- **WHAT NEEDS TO BE DONE**
Pick every line with "scene" from the material below.

- **COLLECTED MATERIAL**
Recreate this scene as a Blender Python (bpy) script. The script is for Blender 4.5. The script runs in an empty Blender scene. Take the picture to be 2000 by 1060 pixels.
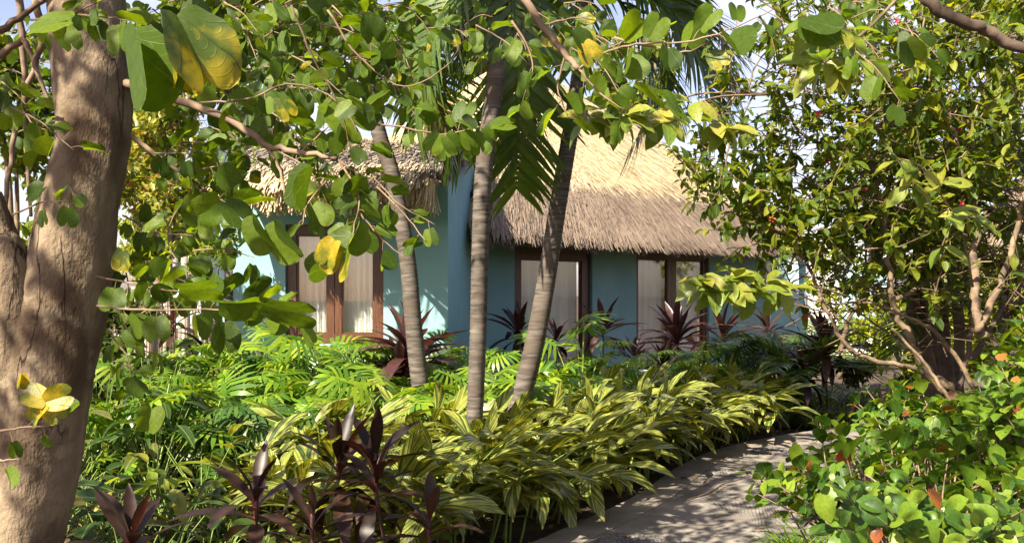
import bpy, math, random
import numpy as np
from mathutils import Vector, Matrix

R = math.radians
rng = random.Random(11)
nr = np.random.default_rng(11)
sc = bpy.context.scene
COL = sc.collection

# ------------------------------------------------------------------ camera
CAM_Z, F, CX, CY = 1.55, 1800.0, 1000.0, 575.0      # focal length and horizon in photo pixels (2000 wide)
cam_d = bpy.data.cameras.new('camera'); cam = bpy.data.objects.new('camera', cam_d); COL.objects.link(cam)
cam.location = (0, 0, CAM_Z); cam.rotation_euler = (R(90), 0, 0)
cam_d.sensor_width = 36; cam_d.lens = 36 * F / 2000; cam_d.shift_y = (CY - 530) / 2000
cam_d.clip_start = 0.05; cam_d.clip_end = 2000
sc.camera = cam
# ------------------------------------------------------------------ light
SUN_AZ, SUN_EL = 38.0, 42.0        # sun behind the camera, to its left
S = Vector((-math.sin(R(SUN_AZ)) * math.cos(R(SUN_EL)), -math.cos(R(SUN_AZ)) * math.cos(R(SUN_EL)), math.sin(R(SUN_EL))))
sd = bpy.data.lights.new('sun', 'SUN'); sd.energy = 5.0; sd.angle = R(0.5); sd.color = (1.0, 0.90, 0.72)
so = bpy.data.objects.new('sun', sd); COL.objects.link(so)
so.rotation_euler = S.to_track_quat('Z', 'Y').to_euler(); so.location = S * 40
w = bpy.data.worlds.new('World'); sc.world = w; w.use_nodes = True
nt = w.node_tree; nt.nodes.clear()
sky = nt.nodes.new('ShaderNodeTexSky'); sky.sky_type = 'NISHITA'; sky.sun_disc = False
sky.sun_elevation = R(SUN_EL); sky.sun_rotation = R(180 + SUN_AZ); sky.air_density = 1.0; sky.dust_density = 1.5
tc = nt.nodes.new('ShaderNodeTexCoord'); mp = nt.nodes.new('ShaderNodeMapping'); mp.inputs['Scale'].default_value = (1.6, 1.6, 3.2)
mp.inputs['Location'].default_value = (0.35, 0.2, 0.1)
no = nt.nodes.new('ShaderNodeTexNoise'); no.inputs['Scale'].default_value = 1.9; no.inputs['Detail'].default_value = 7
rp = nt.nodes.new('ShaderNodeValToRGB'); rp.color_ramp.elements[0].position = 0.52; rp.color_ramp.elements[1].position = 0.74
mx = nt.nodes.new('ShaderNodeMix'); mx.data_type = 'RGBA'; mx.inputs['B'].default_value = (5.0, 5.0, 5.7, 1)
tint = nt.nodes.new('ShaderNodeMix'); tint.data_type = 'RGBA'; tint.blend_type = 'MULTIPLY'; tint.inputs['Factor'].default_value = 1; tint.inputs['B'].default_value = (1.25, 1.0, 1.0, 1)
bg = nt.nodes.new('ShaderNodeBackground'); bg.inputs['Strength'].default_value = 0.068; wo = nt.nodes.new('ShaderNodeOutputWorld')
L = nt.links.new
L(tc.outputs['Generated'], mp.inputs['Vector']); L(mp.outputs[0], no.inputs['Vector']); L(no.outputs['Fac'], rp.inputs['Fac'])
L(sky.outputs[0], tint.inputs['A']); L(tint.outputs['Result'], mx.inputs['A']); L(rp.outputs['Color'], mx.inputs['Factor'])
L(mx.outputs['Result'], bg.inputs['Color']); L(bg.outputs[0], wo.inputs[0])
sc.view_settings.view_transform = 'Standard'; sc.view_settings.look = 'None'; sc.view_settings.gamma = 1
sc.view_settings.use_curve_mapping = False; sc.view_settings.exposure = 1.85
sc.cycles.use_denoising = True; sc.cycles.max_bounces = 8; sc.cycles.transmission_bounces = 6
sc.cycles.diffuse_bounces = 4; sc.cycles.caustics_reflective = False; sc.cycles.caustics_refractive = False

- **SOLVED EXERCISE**
Recreate this scene as a Blender Python (bpy) script. The script is for Blender 4.5. The script runs in an empty Blender scene. Take the picture to be 2000 by 1060 pixels.
sc = bpy.context.scene